**Task directions:** Return all of the entries word for word, but omit the pictures they contain.

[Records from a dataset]
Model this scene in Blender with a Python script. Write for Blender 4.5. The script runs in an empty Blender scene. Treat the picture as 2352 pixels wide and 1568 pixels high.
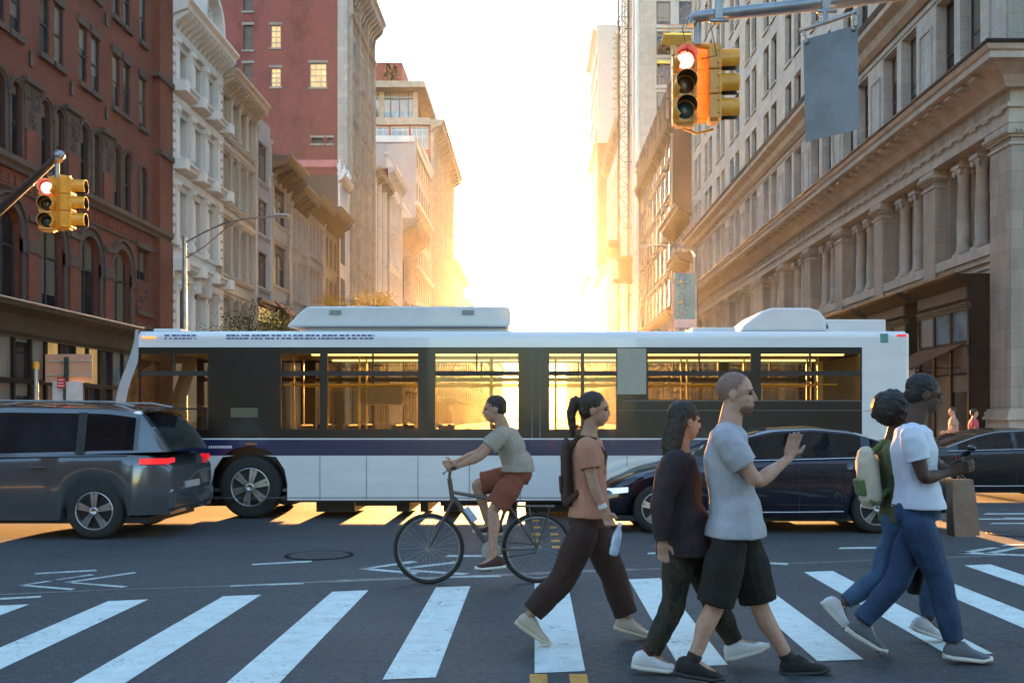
import bpy, bmesh, math, random
from mathutils import Vector, Matrix, noise
random.seed(7)
R = math.radians
SC = bpy.context.scene
COL = SC.collection
# ------------------------------------------------------------------ camera
FPX, CX, CY, HC = 2286.7, 1228.0, 958.0, 1.53
cam_d = bpy.data.cameras.new('camera'); cam = bpy.data.objects.new('camera', cam_d); COL.objects.link(cam)
cam.location = (0, 0, HC); cam.rotation_euler = (R(90), 0, 0)
cam_d.lens = 35; cam_d.sensor_width = 36; cam_d.shift_x = -0.0221; cam_d.shift_y = 0.074
cam_d.clip_start = 0.05; cam_d.clip_end = 5000
SC.camera = cam
# ------------------------------------------------------------------ sky, sun, exposure
SUN_EL, SUN_AZ = 4.4, -0.3          # degrees; azimuth from +Y, negative = towards -X
W = bpy.data.worlds.new('World'); SC.world = W; W.use_nodes = True
wn, wl = W.node_tree.nodes, W.node_tree.links
bg = wn['Background']; bg.inputs['Strength'].default_value = 0.15
sky = wn.new('ShaderNodeTexSky'); sky.sky_type = 'NISHITA'; sky.sun_disc = False
sky.sun_elevation = R(SUN_EL); sky.sun_rotation = R(SUN_AZ)
sky.air_density = 1.0; sky.dust_density = 0.6; sky.ozone_density = 1.8
wl.new(sky.outputs[0], bg.inputs['Color'])
sd = bpy.data.lights.new('sun', 'SUN'); sun = bpy.data.objects.new('sun', sd); COL.objects.link(sun)
sd.energy = 5.0; sd.angle = R(0.5); sd.color = (1.0, 0.48, 0.15)
sdir = Vector((math.sin(R(SUN_AZ)) * math.cos(R(SUN_EL)), math.cos(R(SUN_AZ)) * math.cos(R(SUN_EL)), math.sin(R(SUN_EL))))
sun.rotation_euler = sdir.to_track_quat('Z', 'Y').to_euler(); sun.location = (0, 0, 60)
SC.view_settings.view_transform = 'Standard'; SC.view_settings.look = 'None'
SC.view_settings.gamma = 1; SC.view_settings.exposure = 3.4
SC.cycles.volume_step_rate = 5; SC.cycles.volume_max_steps = 64
SC.cycles.max_bounces = 8; SC.cycles.diffuse_bounces = 3; SC.cycles.glossy_bounces = 3
SC.cycles.transmission_bounces = 8; SC.cycles.transparent_max_bounces = 12; SC.cycles.volume_bounces = 0
SC.cycles.use_denoising = True
SC.cycles.sample_clamp_indirect = 8

# ------------------------------------------------------------------ helpers
def P(px, py, D):                    # pixel (in the 2352 px wide view) at depth D -> point
    return Vector(((px - CX) * D / FPX, D, HC - (py - CY) * D / FPX))
def G(px, py, z=0.0):                # pixel -> point on the ground
    D = (HC - z) * FPX / (py - CY)
    return Vector(((px - CX) * D / FPX, D, z))

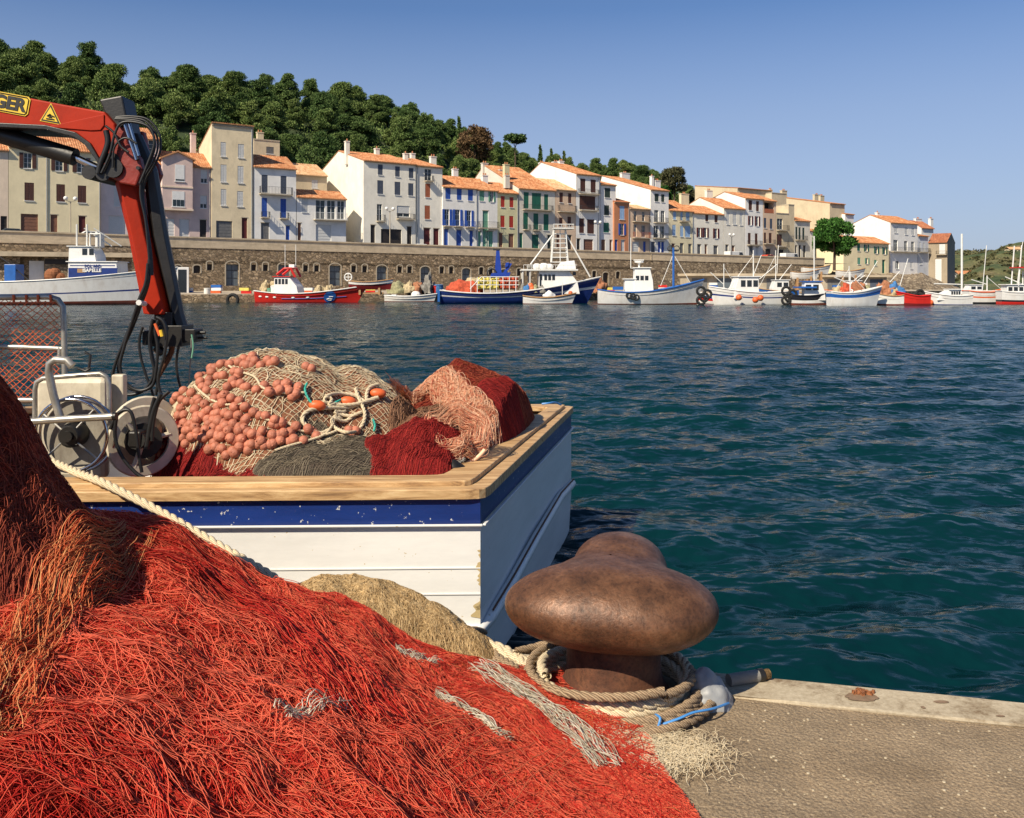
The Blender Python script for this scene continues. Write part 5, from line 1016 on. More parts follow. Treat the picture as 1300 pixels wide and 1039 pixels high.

**Output:**
Model this scene in Blender with a Python script. Write for Blender 4.5. The script runs in an empty Blender scene. Treat the picture as 2352 pixels wide and 1568 pixels high.
import bpy, bmesh, math, random
from mathutils import Vector, Matrix, noise
random.seed(7)
R = math.radians
SC = bpy.context.scene
COL = SC.collection
# ------------------------------------------------------------------ camera
FPX, CX, CY, HC = 2286.7, 1228.0, 958.0, 1.53
cam_d = bpy.data.cameras.new('camera'); cam = bpy.data.objects.new('camera', cam_d); COL.objects.link(cam)
cam.location = (0, 0, HC); cam.rotation_euler = (R(90), 0, 0)
cam_d.lens = 35; cam_d.sensor_width = 36; cam_d.shift_x = -0.0221; cam_d.shift_y = 0.074
cam_d.clip_start = 0.05; cam_d.clip_end = 5000
SC.camera = cam
# ------------------------------------------------------------------ sky, sun, exposure
SUN_EL, SUN_AZ = 4.4, -0.3          # degrees; azimuth from +Y, negative = towards -X
W = bpy.data.worlds.new('World'); SC.world = W; W.use_nodes = True
wn, wl = W.node_tree.nodes, W.node_tree.links
bg = wn['Background']; bg.inputs['Strength'].default_value = 0.15
sky = wn.new('ShaderNodeTexSky'); sky.sky_type = 'NISHITA'; sky.sun_disc = False
sky.sun_elevation = R(SUN_EL); sky.sun_rotation = R(SUN_AZ)
sky.air_density = 1.0; sky.dust_density = 0.6; sky.ozone_density = 1.8
wl.new(sky.outputs[0], bg.inputs['Color'])
sd = bpy.data.lights.new('sun', 'SUN'); sun = bpy.data.objects.new('sun', sd); COL.objects.link(sun)
sd.energy = 5.0; sd.angle = R(0.5); sd.color = (1.0, 0.48, 0.15)
sdir = Vector((math.sin(R(SUN_AZ)) * math.cos(R(SUN_EL)), math.cos(R(SUN_AZ)) * math.cos(R(SUN_EL)), math.sin(R(SUN_EL))))
sun.rotation_euler = sdir.to_track_quat('Z', 'Y').to_euler(); sun.location = (0, 0, 60)
SC.view_settings.view_transform = 'Standard'; SC.view_settings.look = 'None'
SC.view_settings.gamma = 1; SC.view_settings.exposure = 3.4
SC.cycles.volume_step_rate = 5; SC.cycles.volume_max_steps = 64
SC.cycles.max_bounces = 8; SC.cycles.diffuse_bounces = 3; SC.cycles.glossy_bounces = 3
SC.cycles.transmission_bounces = 8; SC.cycles.transparent_max_bounces = 12; SC.cycles.volume_bounces = 0
SC.cycles.use_denoising = True
SC.cycles.sample_clamp_indirect = 8

# ------------------------------------------------------------------ helpers
def P(px, py, D):                    # pixel (in the 2352 px wide view) at depth D -> point
    return Vector(((px - CX) * D / FPX, D, HC - (py - CY) * D / FPX))
def G(px, py, z=0.0):                # pixel -> point on the ground
    D = (HC - z) * FPX / (py - CY)
    return Vector(((px - CX) * D / FPX, D, z))

The Blender Python script for this scene continues. Write part 5, from line 1016 on. More parts follow. Treat the picture as 1300 pixels wide and 1039 pixels high.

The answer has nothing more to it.